Looks like good ol’ Bill Ellis is still getting some comic strip time, after all. And he talks with the exclamatory tones favored in the original Mark Trail strips! Some traditions just don’t fade easily!
Not surprisingly, the romantic Big Clinch Moment (BCM) comes for Mark and Cherry while out on their nature walk, while standing behind a wooden statue of a squirrel. According to the rules laid down in Chapter 3 of the Standards and Practices for Comic Strips(23rd edition), the BCM must be interrupted just before the moment of physical excitation. In a family comic strip, that means just before they share a kiss.
The BCM Interruption is a commonly-accepted cliché in the entertainment industry, though not always appreciated. One of the great scandals of comic strip history was when The Phantom and his fiancé Diana Palmer were found to have progressed past the traditional BCM while in the Skull Cave, without so much as a loud chimpanzee yell to interrupt them. The International Committee of Comic Strip Ethics (supposedly founded by Johnny Hart), was prepared to excommunicate artist Lee Falk and demote The Phantom to a servant in the Mandrake the Magician comic strip. At the last moment, Falk agreed to have The Phantom and Diana marry, saving his career and providing his strip with more story options.
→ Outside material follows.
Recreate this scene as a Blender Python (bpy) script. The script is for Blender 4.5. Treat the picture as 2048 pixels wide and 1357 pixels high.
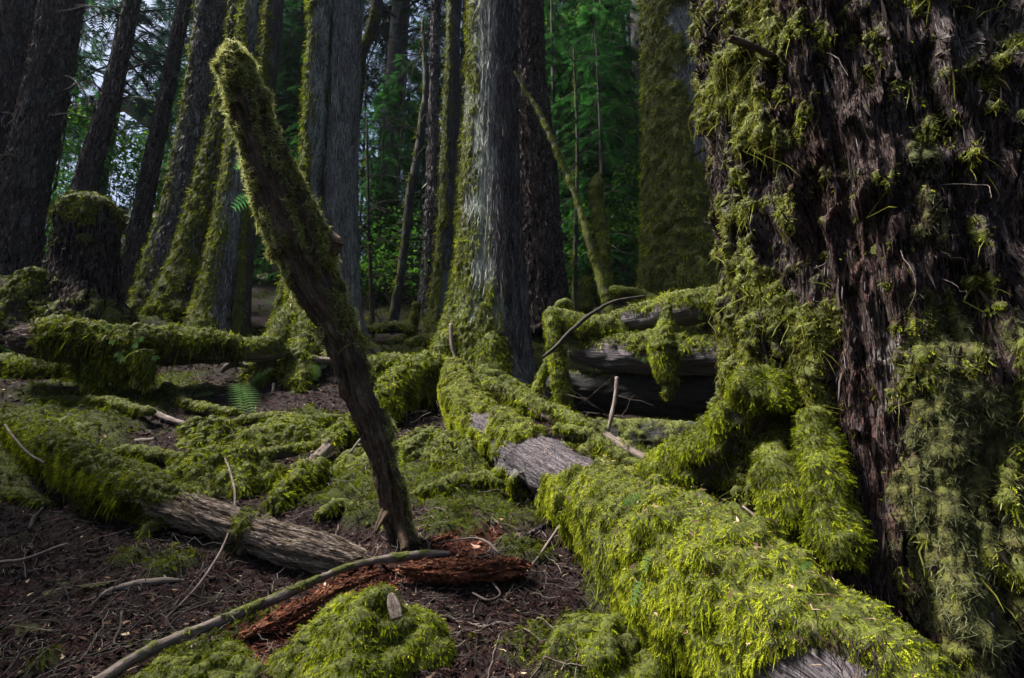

The only prior scandal of this magnitude was caused by a misplaced grammatical period in Elsie Segar’s Thimble Theater comic strip, soon after Popeye made his initial appearance in 1929. Olive Oyl was talking with Popeye when he apparently said “Well blow me. Down!” Fortunately, investigators discovered that the period between “me” and “Down” was actually just a dead gnat that Segar swatted off his forehead while inking the strip, and he never noticed that it had fallen into the text balloon. The potential Problem Period was caught in time by the comic strip syndicate, just before the strip was shipped out to the newspapers. However, Segar had his salary docked to pay for preparing the corrected strip for publication.
Not much else to note here, except to wonder: Which magazine will it be this time? I truly hope we meet a new editor and magazine. There are supposedly at least 17 magazines that make up the “F.E. and Cook” publishing empire (see the 10/19/20 strip), so I hope it will be something closer to Mark’s world, such as “Flyfisher King” or “Trapped in a Cave Digest”.
Ha, ha, ha, ha! Great stuff!
Okay, I admit it. The “Born Free” ringtone as a running gag is pretty funny.